Regardless of how one may feel as to the North or the South, the exploits of those men is one for ages.
Wilson considered himself a Southerner, despite his long residence in New Jersey, and believed in segregation and white supremacy, like most Southern Democrats of that period.
Well, Gettysburg was fight over a shoe factory - what I heard.
Does this Michael Hirsh ever get his head out of his navel and visit the planet? Please try to keep up with this century Michael.
Will someone investigate the makers of those tainted immunizations? The evidence of subtle autism is becoming more and more prevalent.
Is this the consensus? I guess what I want to know is, is this blasphemy angle Hirsch's own cockamamie idea, or have others floated it?
I don't pay much attention to AI, but it was a news item when she got voted off, so evidently it was some sort of surprise.
1. The Scots-Irish did not clear out Ulster under James I. That was Elizabeth I's doing. James settled the lands with Scots after the lands were seized when the previous owners joined one of many rebellions in Ulster. Many of the poor Irish were still there - someone had to do the work, and most didn't want any part of Ulster.
2. Scots-Irish were not necessarily Southern. They fought on both sides of the Civil War. They also settled in New Hampshire and Maine, as well as the Rockies.
3. Scots-Irish presidents run the gambit of Jackson, Polk, Buchanan, Andrew Johnson, Grant (there's a contrast, Polk and Grant), Arthur, McKinley, Teddy Roosevelt, Nixon, Reagan(mom's side), and Bill Clinton. There's some diversity in its real meaning. Their politics range from leftist (Wilson) to conservative (Reagan).

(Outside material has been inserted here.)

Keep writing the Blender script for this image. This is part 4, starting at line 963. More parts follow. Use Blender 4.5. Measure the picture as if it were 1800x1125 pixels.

I don't think Hirsch is Yankee with that last name, unless it's on his mom's or Grandmother's side of the family.
“Maybe it’s time for the North to secede from the Union.”
I can’t imagine the effete northern socialists who think that way having the courage to do so.
Perhaps you should just secede yourself...
He was also responsible for what was probably the most repressive administration in American history.
He seems to have gotten the idea for his article after reading a New York Times story about Smithson's departure from American Idol. It is not clear whether chemical substances were involved in the production of either piece.